Can the Post Still Deliver?

The last few years have seen a quantum change for the world’s Postal Operators. Accelerated digitization is continuing to change the way people communicate and shop, creating both a huge challenge and equally, a significant opportunity.

A recent McKinsey white paper stated that mail volumes have already declined by more than 30% since 2005 and will likely decline by a further 25% by 2025. At the same time, e-commerce will be worth in excess of $8 trillion (GMV) by 2025 and account for more than 25% of total retail sales by 2021.

Postal Letters featured image
Postal Letters

Now you would think that one would offset the other and that the postal sector would be flourishing in the new world, but that isn’t the case. Only half of the top 20 postal operators have managed to demonstrate success in transferring their leadership position in the mail to a leadership position in a parcel, and are, for the most part struggling financially.

The problem is that the e-commerce world is just very, very different!

Consumers are asking for more choice, more convenience and more control. They expect the choice of delivery speed; the same hour, same day, next day, deferred, they want greater transparency and convenience, and all at an incredibly low price – 70% percent of consumers still expect e-commerce deliveries to be free!

Competition is getting tougher.
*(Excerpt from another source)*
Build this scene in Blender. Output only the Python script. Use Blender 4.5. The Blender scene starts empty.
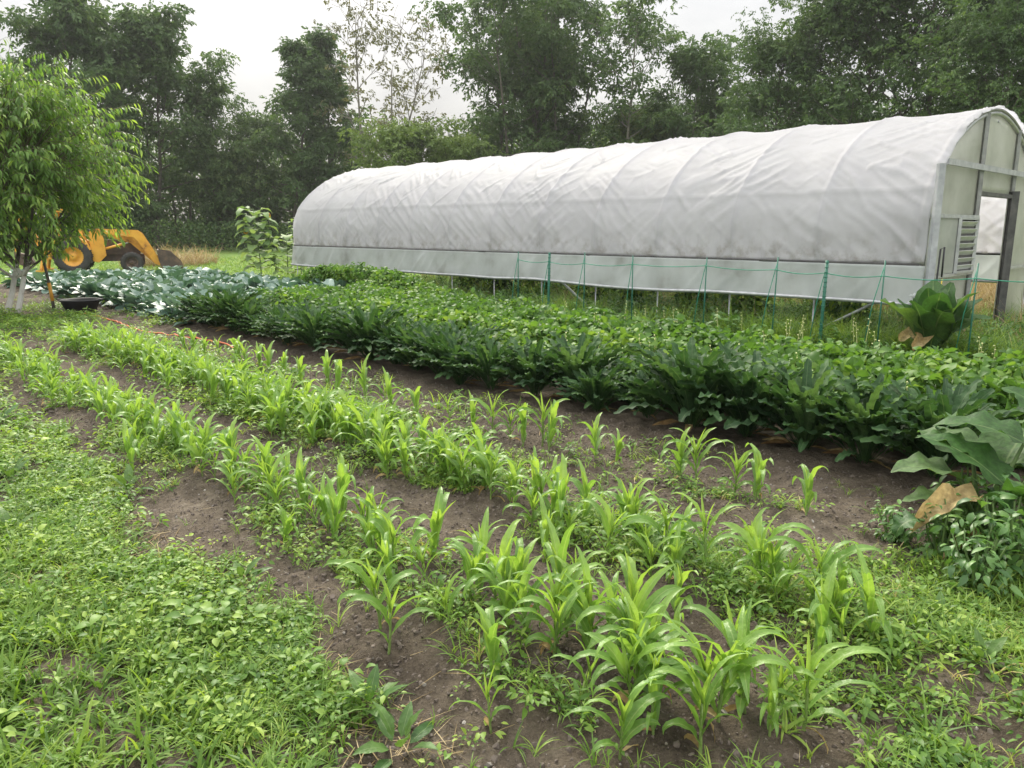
import bpy, bmesh, math, random
import numpy as np
from mathutils import Vector, Matrix

rng = np.random.default_rng(11)
random.seed(11)
SC = bpy.context.scene
COL = SC.collection
R = math.radians

# ------------------------------------------------------------------ camera
cam_d = bpy.data.cameras.new("camera")
cam = bpy.data.objects.new("camera", cam_d)
COL.objects.link(cam)
cam.location = (0, 0, 1.6)
cam.rotation_euler = (R(90 - 11.4), 0, 0)
cam_d.sensor_width = 36
cam_d.lens = 27.05
cam_d.clip_start = 0.05
cam_d.clip_end = 2000
SC.camera = cam

# ------------------------------------------------------------------ sky and sun
SUN_EL, SUN_AZ = 42.0, -14.0          # azimuth from +Y, negative = towards -X
world = bpy.data.worlds.new("World")
SC.world = world
world.use_nodes = True
wn = world.node_tree
wn.nodes.clear()


def nd(t, kind, **kw):
    n = t.nodes.new(kind)
    for k, v in kw.items():
        setattr(n, k, v)
    return n


def lk(t, a, b):
    t.links.new(a, b)


def math_n(t, op, a, b=None, clamp=False):
    n = nd(t, 'ShaderNodeMath', operation=op)
    n.use_clamp = clamp
    for i, v in enumerate((a, b)):
        if v is None:
            continue
        if isinstance(v, (int, float)):
            n.inputs[i].default_value = v
        else:
            lk(t, v, n.inputs[i])
    return n.outputs[0]


sky = nd(wn, 'ShaderNodeTexSky', sky_type='NISHITA')
sky.sun_disc = False
sky.sun_elevation = R(SUN_EL)
sky.sun_rotation = R(SUN_AZ)
sky.dust_density = 3.0
tc = nd(wn, 'ShaderNodeTexCoord')
sep = nd(wn, 'ShaderNodeSeparateXYZ')
lk(wn, tc.outputs['Generated'], sep.inputs[0])
el = math_n(wn, 'MAXIMUM', sep.outputs[2], 0.0)
# overcast sky: brighter towards the zenith, broken by soft cloud banks
lum = math_n(wn, 'ADD', math_n(wn, 'MULTIPLY', math_n(wn, 'POWER', el, 1.15), 1.55), 0.20)
# extra brightness added to the unseen sky behind the camera, lifting the tunnel side
lum = math_n(wn, 'ADD', lum, math_n(wn, 'MULTIPLY', math_n(wn, 'MAXIMUM', math_n(wn, 'MULTIPLY', sep.outputs[1], -1.0), 0.0), 0.28))
den = math_n(wn, 'ADD', el, 0.22)
cx = math_n(wn, 'DIVIDE', sep.outputs[0], den)
cy = math_n(wn, 'DIVIDE', sep.outputs[1], den)
comb = nd(wn, 'ShaderNodeCombineXYZ')
lk(wn, cx, comb.inputs[0]); lk(wn, cy, comb.inputs[1])
cl = nd(wn, 'ShaderNodeTexNoise')
cl.inputs['Scale'].default_value = 1.1
cl.inputs['Detail'].default_value = 5
cl.inputs['Roughness'].default_value = 0.5
cl.inputs['Distortion'].default_value = 0.5
lk(wn, comb.outputs[0], cl.inputs['Vector'])
ramp = nd(wn, 'ShaderNodeValToRGB')
ramp.color_ramp.elements[0].position = 0.35
ramp.color_ramp.elements[0].color = (0.74, 0.745, 0.755, 1)
ramp.color_ramp.elements[1].position = 0.65
ramp.color_ramp.elements[1].color = (1.2, 1.185, 1.15, 1)
lk(wn, cl.outputs['Fac'], ramp.inputs[0])
# thinner cloud in front of the sun
sv = Vector((math.sin(R(SUN_AZ)) * math.cos(R(SUN_EL)), math.cos(R(SUN_AZ)) * math.cos(R(SUN_EL)), math.sin(R(SUN_EL))))
dot = nd(wn, 'ShaderNodeVectorMath', operation='DOT_PRODUCT')
lk(wn, tc.outputs['Generated'], dot.inputs[0])
dot.inputs[1].default_value = sv
glow = math_n(wn, 'POWER', math_n(wn, 'MAXIMUM', dot.outputs['Value'], 0.0), 26.0)
lum2 = math_n(wn, 'ADD', lum, math_n(wn, 'MULTIPLY', glow, 1.3))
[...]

The giants; Amazon, Alibaba, Walmart and JD.com, along with many, many other local and regional players like Lazada, Shopee, Flipkart, MercadoLibre, etc., are building out their own and highly effective logistics capability, known in the industry as ‘captive’, and by now have captured 30 to 50 percent market share – putting a large chunk of the e-commerce logistics markets out of reach already and putting their existing business at risk.

Legacy costs undermine their competitiveness. Fixed models, the Universal Service Obligation commitments, outdated delivery models, increasing wages and benefits often mean that labor costs are 20% to 40% higher than those of their new competitors

All of that said, the upside should continue to excite! The global e-commerce opportunity is already huge and will only get bigger and bigger, presenting an amazing opportunity to those postal operators who really ‘get it’ and who can see the path to greatness. So where should they focus:

  1. Where to Play

Not all e-commerce customers are necessarily the right customers and not all geographies are the right geographies.

Most global markets are dominated by 3 or 4 ‘giants’ who can provide you with a significant number of parcels, but they come at very low margins and incredibly high demands. As mentioned earlier, many ‘platforms’ have developed their own ‘captive’ logistics infrastructure, as such the volume you often get is the volume they don’t want – and if they haven’t figured how to make money in that category or to that geography, it is unlikely you will!

You should clearly develop a commercial strategy that includes which customer segments you are focused on, which geographies, estimate the category and market growth of each, the market potential, the risks, and the areas where you can clearly win.

Critically, you don’t need to go after all – size isn’t everything! Target the right products, the right customers, the right geographies, the ones that will deliver sustainable and profitable growth, the ones where you can win.

  • How to Play

Having identified who you will focus on, next you need to develop a solid infra-structure plan that moves your operation from ‘flats’ and ‘letter’, to accommodate ‘parcels’.

You must take an almost draconian approach to cost-cutting. The goal must be to create an infrastructure that allows you to deliver on the customer experience requirements and at the lowest cost. You should drive intelligent automation, especially in the terminals and sort centers that delivers a lower unit cost for delivery and distribution, and finally, explore alternate delivery and labor models that deliver a smile in the last mile.

  • How to Get Organized

The Postal sector is a little too established, bureaucratic and far too internally focused and as we all know the ‘disruptors’ aren’t! You need to take a long hard look at your culture, your leadership team, processes and governance and ask are you set up to compete and win.

As such, take a long hard look and where needed redesign the center, the structures, the support teams, the processes and finances so that all are pointed towards the customer and the opportunity.

In summary, the environment has changed and changed beyond anyone’s imagination, and for the postal operators the transformation required is no longer a ‘nice to have’, it is a necessity. This is the start of an exciting transformation journey in an increasingly online and digitalized world – The Post Office can still deliver!